Instead of “Why Me?” Can We Do “What If?”

My mind is so bored. I wish to be inspired. Help me!

I’m having a hard time working through contemporary fiction novels as of late. Once the story gets going, I feel less involved and more talked down. Once the story reaches it’s epoch, I feel a, ‘yeah, so?’ instead of an investment. Endings leave me thinking, ‘and so…now what?’

These modern day stories are yawns. Where’s the wisdom? Why so much celebration of ‘why me’? Have we completely eradicated the fundamental purpose of storytelling, that is, to impart wisdom among our community then carry forward as knowledge-empowered people? It feels like that to me.

I won’t divulge which authors I have been reading nor titles, because that wanders into the role of “book reviewer.” I respect you are a person of intellect, capable of free will and imagination who can make decisions (such as whether a book is good or not) on your own. I will let you know these books are all modern setting (20th century to now), modern language, modern places, fictional stories, and have either received international acclaim or blockbuster movie status.

I feel it undeserved.

In every contemporary fiction work I’ve read lately, each author has demonstrated a promotion of the Why Me, and some successfully demonstrate some movement beyond the Why Me. To those writers I ask, could you teach us how to move beyond the Why Me? Just because you can voice it through character and exposition doesn’t mean you’ve provided a resolution. For me, I feel nothing is out there which is helping us move beyond the fears of our ancestors. Some writers attempt to move us forward but only within the afterward or in book release interviews. Never in the work!

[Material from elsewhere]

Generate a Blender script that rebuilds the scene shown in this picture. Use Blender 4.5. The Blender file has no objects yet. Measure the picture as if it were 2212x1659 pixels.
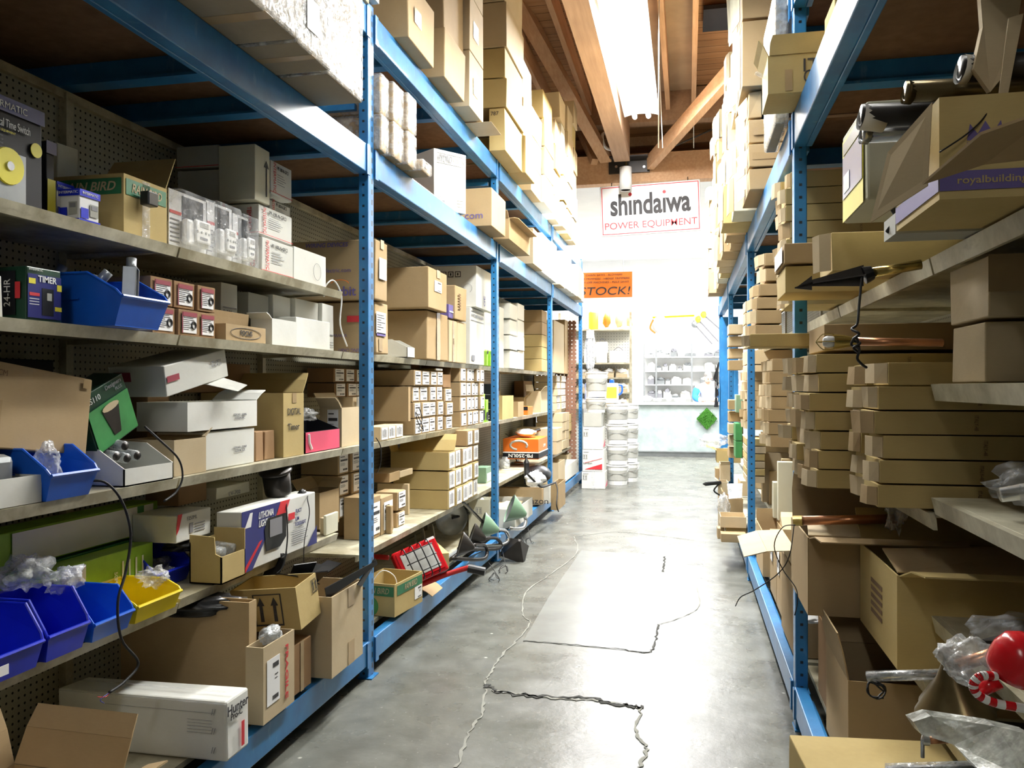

When I digest a contemporary modern day fiction novel, I frame the question, “what does this author want me to know?” The award-winning, movie rights selling authors I just read want me to know:

  1. White people are scared of Black people
  2. Black people hate other Black people
  3. Women rather keep silent
  4. Men are afraid no one likes them
  5. Americans know there is a struggle and I have the right to say, “Oh yeah, I feel that way about that issue too!”
  6. Other nations hate Americans

The authors I despise most are those who write deeply on the cruelties of racism, as opposed to writing deeply on rising above racism. Within more than a few novels, I sensed the writer was at a pivotal arc during composition, leaned back in his/her writing chair, vigorously tapping the tip of a pen to his/her tightened mouth, plotting: “If we actually solve racism, then there can’t be any money made on racism, now can it? Why solve it when I can get rich exacerbating racism? Huzzah!” Then he/she takes off rabidly composing the next New York Times Bestseller. To me, if all you write about is racist activities, novel to novel to novel, then you must LOVE racism and want to keep it going! If you’re not a racist, can you demonstrate for the racist rest of us how to grow beyond it in modern times? No? Then stop writing about it. You’re not helping.

Okay, that was a slight rant.

Storytellers, I challenge you to promote the What If? If you wish to demonstrate strife, give us an experiential aspect, not your dream world aspect. I would like to experience writing in which the author has actually taken the time to do leg work, meaning, put yourself in the shit you want to write about. It’s clear with many of these contemporary works the writer did no more than conduct a few interviews and watched some classic movies. Get in there! Wanna write about prison life? Go to prison. Seriously. Go to prison. Don’t want to do that? Don’t write about it.

I guess my complaint is…I’m reading fiction suited for people who would rather live active lies then push beyond, excel and make better their surroundings, their community and the cultures they associate with. I’m reading works where I’ve been intentionally excluded as a member of the audience. Here is where I enter a plea for help. Help me locate contemporary/modern era novels which offer clear examples of how one can move past common hurdles and function in society. And please, oh sweet Venus please, leave the racism-celebrating volumes out. They bore me.

In the original picture, I'm posing with the #amreading novel. In protest of its content, I cropped it out. Unfortunately I appear more chipper than disgusted. Ah well.
In the original picture, I’m posing with the #amreading novel. In protest of its content, I cropped it out. Unfortunately I appear more chipper than disgusted. Ah well.